I’ve often wondered what it’s like to be so short. Do you enjoy looking up to most people in the world? My mother is one of those ladies who has never been able to boast of a vertical advantage over anyone 5′ tall. She seems generally contented with life, so I have ruled out too severe of a psychological impact effected by her height; indeed, most people of a shorter nature tend to be rather jovial and, dare I make the comparison, gnomishly happy!

I have considered my own reaction had I been placed in a body lacking in overall longitude, and I have determined that the result would not be altogether negative. First of all, I would try out for the position of a racing jockey. I don’t know much about horses, but I’m sure I can learn. Secondly, I wouldn’t mind being able to walk through a store without being asked to get things from a top shelf. Third, I’ve often wondered what it’s like to sit in a car and not worry about having enough leg room. It must be convenient to be “travel-sized.”

Being short can’t be all that terrible of a thing; after all, many people seem to be quite happy, even though they can comfortably walk under my outstretched arms. Don’t dismay; think of all of the lovely advantages you have over taller people! You don’t have to worry about leg room, your back will probably hold out longer, you don’t have to stand in the back for group photos, you get to stand on cool little boxes when you’re behind a podium, you can easily fit into more compressed spaces, you might get mistaken for a young child every now and then, but hey! I can’t say I’ve ever had that honor! Anyhow…
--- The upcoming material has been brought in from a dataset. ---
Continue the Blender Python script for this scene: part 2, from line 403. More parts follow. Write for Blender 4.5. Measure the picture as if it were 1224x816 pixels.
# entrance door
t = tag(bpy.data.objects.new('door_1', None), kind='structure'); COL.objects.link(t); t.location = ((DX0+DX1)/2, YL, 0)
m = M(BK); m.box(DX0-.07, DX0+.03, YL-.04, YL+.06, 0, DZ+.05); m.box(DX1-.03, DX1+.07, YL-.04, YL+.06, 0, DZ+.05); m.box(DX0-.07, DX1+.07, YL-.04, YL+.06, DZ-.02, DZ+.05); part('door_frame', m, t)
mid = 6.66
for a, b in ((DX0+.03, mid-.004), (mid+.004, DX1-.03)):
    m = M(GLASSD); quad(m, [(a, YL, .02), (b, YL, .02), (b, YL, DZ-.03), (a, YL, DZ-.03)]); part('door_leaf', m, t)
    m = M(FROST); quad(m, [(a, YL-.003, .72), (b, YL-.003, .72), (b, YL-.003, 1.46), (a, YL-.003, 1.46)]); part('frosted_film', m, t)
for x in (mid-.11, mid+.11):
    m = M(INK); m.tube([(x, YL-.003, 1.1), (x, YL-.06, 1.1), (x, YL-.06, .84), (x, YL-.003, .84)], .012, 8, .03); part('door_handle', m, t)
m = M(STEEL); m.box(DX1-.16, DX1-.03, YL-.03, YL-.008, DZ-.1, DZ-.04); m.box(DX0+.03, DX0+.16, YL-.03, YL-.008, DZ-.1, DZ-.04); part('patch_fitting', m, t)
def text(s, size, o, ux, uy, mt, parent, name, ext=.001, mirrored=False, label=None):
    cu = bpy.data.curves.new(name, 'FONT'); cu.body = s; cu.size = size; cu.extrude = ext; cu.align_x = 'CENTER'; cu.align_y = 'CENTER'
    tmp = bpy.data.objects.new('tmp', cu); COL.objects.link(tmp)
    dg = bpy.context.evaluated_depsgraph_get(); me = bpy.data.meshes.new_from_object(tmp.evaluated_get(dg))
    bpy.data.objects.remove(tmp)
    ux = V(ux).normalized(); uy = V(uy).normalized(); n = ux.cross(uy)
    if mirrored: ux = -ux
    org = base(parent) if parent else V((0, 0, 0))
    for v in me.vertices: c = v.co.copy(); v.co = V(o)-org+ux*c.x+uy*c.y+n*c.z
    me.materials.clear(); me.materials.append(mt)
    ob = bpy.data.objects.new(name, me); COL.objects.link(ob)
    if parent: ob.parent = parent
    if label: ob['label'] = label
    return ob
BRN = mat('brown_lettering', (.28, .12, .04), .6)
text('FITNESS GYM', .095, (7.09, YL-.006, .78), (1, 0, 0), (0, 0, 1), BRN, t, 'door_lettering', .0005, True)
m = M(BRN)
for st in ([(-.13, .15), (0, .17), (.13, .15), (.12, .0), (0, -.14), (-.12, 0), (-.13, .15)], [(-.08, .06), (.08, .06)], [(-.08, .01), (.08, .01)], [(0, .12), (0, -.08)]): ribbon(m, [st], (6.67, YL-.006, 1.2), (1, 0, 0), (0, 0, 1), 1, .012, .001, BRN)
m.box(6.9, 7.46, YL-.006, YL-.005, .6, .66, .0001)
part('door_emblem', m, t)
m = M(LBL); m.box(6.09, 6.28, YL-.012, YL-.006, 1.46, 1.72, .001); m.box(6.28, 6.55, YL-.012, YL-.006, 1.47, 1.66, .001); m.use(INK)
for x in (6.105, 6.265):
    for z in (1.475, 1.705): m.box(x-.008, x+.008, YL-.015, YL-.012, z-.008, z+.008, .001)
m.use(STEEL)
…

What is the point of this letter, you may ask? Well, I have decided that though I shall continue to jest and make fun of those shorter than I, I will think no less of you as a person. Being short is not a choice, and for that I will not judge.

Good Day,


Disclaimer: I actually really like short people. They’re awesome. No short people were harmed (physically) in the making of this post. If you’re short, I think you’re awesome.